On many occasions we spent nights and weekends exploring functional changes with our business process analyst and customers. They would describe the change that they thought was necessary, we’d investigate, perhaps propose a counter change, implement a solution, ask them to test, then rinse and repeat.

The Customer Factor

The senior executive also brought up customer complaints. This surprised me, as I felt that our relationship with the direct users of our application were happy with our work, and we had lots of enthusiastic and complementary emails as evidence to our positive relationship.

Thinking back on this now, what I suspect happened is this: Our senior executive was meeting not with our direct customers, but with management several levels up from them. Senior executives tend to be a bit removed from day-to-day work. So they operate on what gets passed up to them, and sometimes things get distorted in the passing.

For example: Our customers, like us, were working hard to meet deadlines. Together we encountered issues. Our customers told their manager “we encountered issues”. Their manager then, in an attempt to frame the issue as positively as possible, rephrased the report to this: “We encountered issues with the vendor’s software” and passes it on to his manager.

That final manager then, when meeting with the our executive, has what he/she thinks is a report condemning us. He has an incentive to be as critical as possible of us as a negotiating factor, so what he told our executive is: “Your software sucks and is full of bugs.

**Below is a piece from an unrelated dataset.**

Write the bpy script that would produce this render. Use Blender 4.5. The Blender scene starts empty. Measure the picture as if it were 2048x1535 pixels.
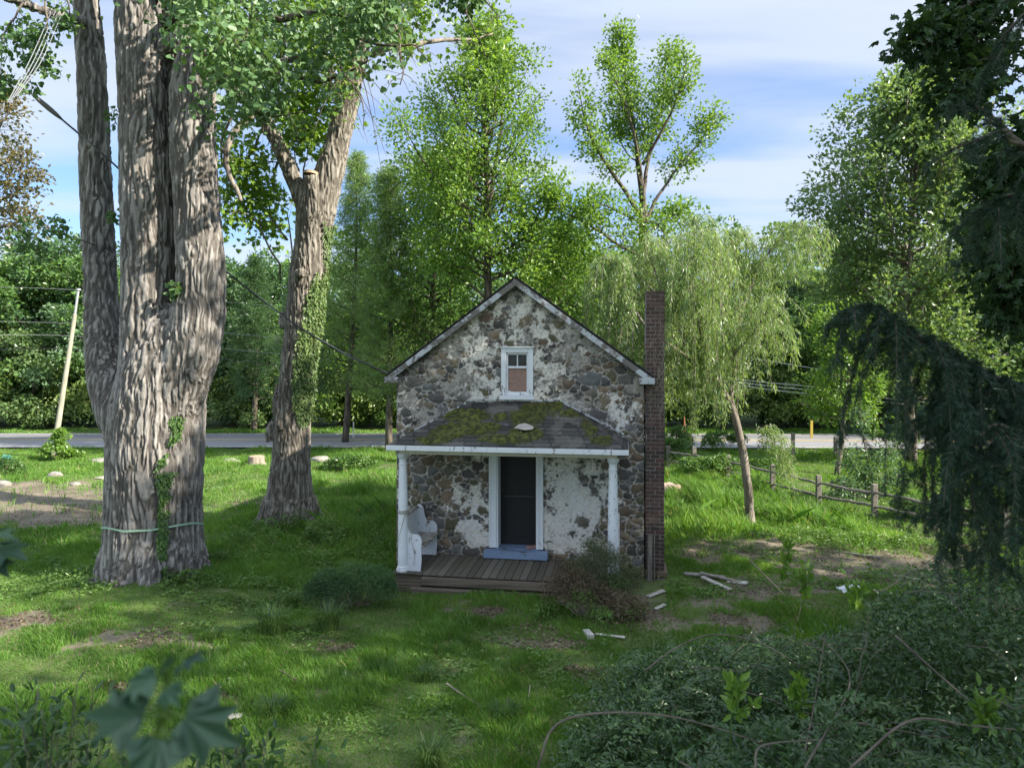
import bpy, math, numpy as np
from mathutils import Vector, Matrix
R = math.radians
SC = bpy.context.scene
COL = SC.collection
# ------------------------------------------------------------------ camera
F_, HZ, CX, CH = 1400.0, 712.0, 1024.0, 4.1          # focal length and horizon of the photo in its own pixels, eye height
cd = bpy.data.cameras.new('camera'); cam = bpy.data.objects.new('camera', cd); COL.objects.link(cam)
cd.sensor_width = 36; cd.lens = F_/2048*36; cd.clip_end = 2000; cd.clip_start = 0.05
cam.location = (0, 0, CH); cam.rotation_euler = (R(90), 0, 0)
cd.shift_y = (HZ-767.5)/2048
cd.dof.use_dof = True; cd.dof.focus_distance = 14.5; cd.dof.aperture_fstop = 2.6
SC.camera = cam
SC.view_settings.view_transform = 'Standard'; SC.view_settings.look = 'None'
SC.view_settings.exposure = 1.36; SC.view_settings.gamma = 1
SC.cycles.max_bounces = 7; SC.cycles.diffuse_bounces = 4; SC.cycles.glossy_bounces = 2
SC.cycles.transmission_bounces = 4; SC.cycles.caustics_reflective = False; SC.cycles.caustics_refractive = False
SC.cycles.use_denoising = True
# ------------------------------------------------------------------ light
SUN_EL, SUN_AZ = R(33), R(-19)                          # azimuth from +X, towards the camera side when negative
sdir = Vector((math.cos(SUN_EL)*math.cos(SUN_AZ), math.cos(SUN_EL)*math.sin(SUN_AZ), math.sin(SUN_EL)))
sl = bpy.data.lights.new('sun', 'SUN'); sl.energy = 4.9; sl.angle = R(0.55); sl.color = (1.0, 0.93, 0.80)
so = bpy.data.objects.new('sun', sl); COL.objects.link(so); so.rotation_euler = sdir.to_track_quat('Z', 'Y').to_euler()
# ------------------------------------------------------------------ node helpers
class NT:
    def __init__(s, nt): s.nt = nt; nt.nodes.clear()
    def n(s, t, _p=None, **kw):
        nd = s.nt.nodes.new(t)
        for k, v in (_p or {}).items(): setattr(nd, k, v)
        for k, v in kw.items():
            key = int(k[1:]) if k[0] == 'i' and k[1:].isdigit() else k.replace('_', ' ')
            if isinstance(v, bpy.types.NodeSocket): s.nt.links.new(v, nd.inputs[key])
            else: nd.inputs[key].default_value = v
        return nd
    def ramp(s, fac, stops, interp='LINEAR'):
        nd = s.nt.nodes.new('ShaderNodeValToRGB'); cr = nd.color_ramp; cr.interpolation = interp
        while len(cr.elements) < len(stops): cr.elements.new(0.5)
        for e, (p, c) in zip(cr.elements, stops):
            e.position = p; e.color = (c[0], c[1], c[2], 1) if hasattr(c, '__len__') else (c, c, c, 1)
        s.nt.links.new(fac, nd.inputs[0]); return nd.outputs[0]
    def mix(s, f, a, b, mode='MIX'):
        nd = s.nt.nodes.new('ShaderNodeMix'); nd.data_type = 'RGBA'; nd.blend_type = mode
        for k, v in ((0, f), (6, a), (7, b)):
            if isinstance(v, bpy.types.NodeSocket): s.nt.links.new(v, nd.inputs[k])
            else: nd.inputs[k].default_value = v if k == 0 or len(v) == 4 else (*v, 1)
        return nd.outputs[2]
    def math(s, op, a, b=0.0, c=None):
        nd = s.nt.nodes.new('ShaderNodeMath'); nd.operation = op
        for k, v in enumerate((a, b) if c is None else (a, b, c)):
            if isinstance(v, bpy.types.NodeSocket): s.nt.links.new(v, nd.inputs[k])
            else: nd.inputs[k].default_value = v
        return nd.outputs[0]
    def noise(s, vec, scale, detail=4, rough=.55, dist=0):
        return s.n('ShaderNodeTexNoise', Vector=vec, Scale=scale, Detail=detail, Roughness=rough, Distortion=dist).outputs[0]
    def mapping(s, vec, sc=(1, 1, 1), loc=(0, 0, 0)):
        return s.n('ShaderNodeMapping', Vector=vec, Scale=sc, Location=loc).outputs[0]
    def bump(s, h, strength=.5, dist=.01):
        return s.n('ShaderNodeBump', Height=h, Strength=strength, Distance=dist).outputs[0]
def material(name):
    m = bpy.data.materials.new(name); m.use_nodes = True; return m, NT(m.node_tree)
# ------------------------------------------------------------------ sky: Nishita with thin cirrus
W = bpy.data.worlds.new('World'); SC.world = W; W.use_nodes = True
t = NT(W.node_tree)
sky = t.n('ShaderNodeTexSky', dict(sky_type='NISHITA', sun_disc=False, sun_elevation=SUN_EL, sun_rotation=math.atan2(sdir.x, sdir.y), altitude=60, air_density=1.0, dust_density=0.7, ozone_density=1.3))
g = t.n('ShaderNodeTexCoord').outputs['Generated']
sx = t.n('ShaderNodeSeparateXYZ', Vector=g)
zz = t.math('MAXIMUM', sx.outputs[2], 0.03)
zz = t.math('ADD', zz, 0.10)
cv = t.n('ShaderNodeCombineXYZ', X=t.math('DIVIDE', sx.outputs[0], zz), Y=t.math('DIVIDE', sx.outputs[1], zz), Z=0.0).outputs[0]
c1 = t.noise(t.mapping(cv, (.50, 1.25, 1), (3.5, 1.3, 0)), 1.2, 7, .52, .35)
c2 = t.noise(t.mapping(cv, (.16, .45, 1), (4.3, 2.2, 0)), 1.0, 4, .5, .2)
cm = t.math('ADD', t.math('MULTIPLY', c1, .55), t.math('MULTIPLY', c2, .65))
mask = t.ramp(cm, [(.47, 0), (.55, .40), (.64, .85), (.74, 1)])
mask = t.math('MULTIPLY', mask, .95)
veil = t.ramp(sx.outputs[2], [(0.0, .55), (.12, .30), (.3, .10), (.8, .12)])
mask = t.math('MAXIMUM', mask, veil)
hi = t.ramp(sx.outputs[2], [(.42, 0), (.85, 1)]); bk = t.ramp(t.math('MULTIPLY', sx.outputs[1], -1.0), [(.05, 0), (.6, 1)])     # added brightness in the unseen sky overhead and behind the viewer, lifting the shade
kf = t.math('ADD', t.math('MULTIPLY_ADD', hi, 1.1, 1.0), t.math('MULTIPLY', bk, .35))
cl = t.mix(1.0, (2.15, 2.38, 2.72, 1), t.n('ShaderNodeCombineColor', Red=kf, Green=kf, Blue=kf).outputs[0], 'MULTIPLY')
mask = t.math('MAXIMUM', mask, t.math('MULTIPLY', t.math('MAXIMUM', hi, bk), .6))
skyc = t.mix(mask, t.mix(1.0, sky.outputs[0], (.35, .48, .66), 'MULTIPLY'), cl)
bg = t.n('ShaderNodeBackground', Color=skyc, Strength=0.15)
t.n('ShaderNodeOutputWorld', Surface=bg.outputs[0])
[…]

Why should we pay so much for it?”

Quality is not just requirements

I’ve been in meetings where “better requirements!” has been the the answer when question was asked “What should we do to improve quality?” Perfect requirements sound good in theory–if engineers and architects create blueprints prior to building bridges and skyscrapers, why shouldn’t software too have blueprints?

I think there are two answers to why having perfect requirements prior to starting a project is difficult.

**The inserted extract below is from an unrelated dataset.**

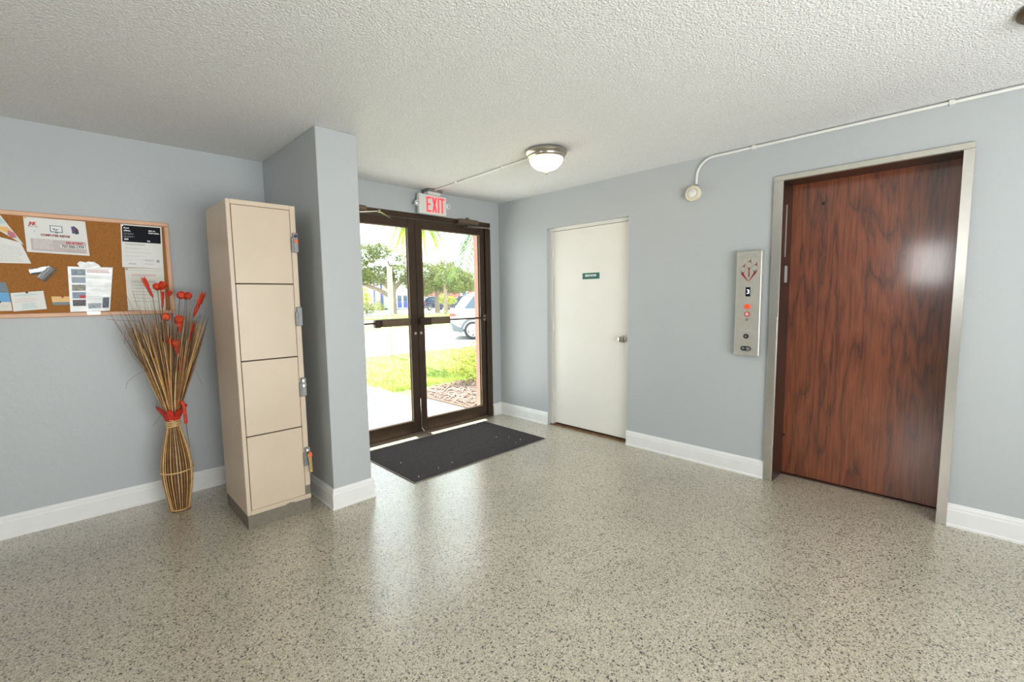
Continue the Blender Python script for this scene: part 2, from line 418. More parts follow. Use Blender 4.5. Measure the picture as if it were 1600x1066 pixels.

The first is that software is different than bridges and skyscrapers in that software is usually constantly evolving. Imagine engineers hard at work on a suspension bridge over a rushing river. Footings have been prepared, cables strung when the order comes from above: “We’re going to double the width of the river, and the bridge should support trains.” Almost any software project that takes more than a couple of months to develop has to adapt to changing market and business conditions. That adaptation can negate the benefit of having those perfect up-front requirements.

The other is that gathering requirements, collating and sorting requirements is a lot of work, that software is almost nothing but requirements and that not all of those requirements can be foreseen prior to starting the project. How should that temporary file be named? A temporary file? We didn’t realize that our third-party compression library wouldn’t work with streamed files. Should we check user data entry into a field for punctuation? We didn’t realize that the external system that we’re submitting that data to wouldn’t accept dashes or periods.

Quality is tomorrow, too

For most software projects, success is a matter of time. The software has been developed and delivered. Wonderful! Now, can it be maintained and enhanced?

It can be really difficult to attempt to make a change to a complex software application. There’s typically a lot of detective work involved. How does the application work? What other parts of the application will be affected by the change? How can the change be tested?

There are a couple of things that can be done at design time to make future maintenance easier.

• Segmented functionality. What’s important is that the developer should be able to change a function and know what parts of the system will be affected. For giant, monolithic systems this can be very, very difficult to do–which is why breaking functionality into components (separate applications, web services, stored procedures, whatever) is so helpful.There’s a temptation to design giant, monolithic systems. After all, doesn’t it make sense to have a business layer where all business logic resides? The problem is that over time, fashion changes. If the architecture says “all the logic should be in stored procedures”, along will come a web page where it’s plain just not possible to put the business logic in the database. Conversely, if the architecture says all business logic should be in web services, there will be a database trigger or stored procedure where it’s just not feasible to use a web service. It’s better to have components with clearly defined boundaries. Make it really clear where and how the stored procedure is used. Need to use the almost the same logic somewhere else? It might be better to clone and modify the cloned procedure, rather than modify the original to serve two masters.
• Documentation. It doesn’t have to be super-detailed, but the best way to prevent training and documentation bugs is to have documentation.Good documentation aids developers who need to change the software by helping them come up to speed on what it’s supposed to do and how it’s supposed to do it. Especially after a few years when the original developers have moved on to other projects and may not be accessible or if they are may not remember why, two plus years ago, they made the design decisions they did.Documentation also helps directly prevent bugs. Too often, users have to depend on hearsay or tribal knowledge to know how to perform essential functions with their software. That can be really frustrating for users. If they have documentation to help them figure out how to use the software on their own, they’re a lot less likely to decide that “the software sucks.”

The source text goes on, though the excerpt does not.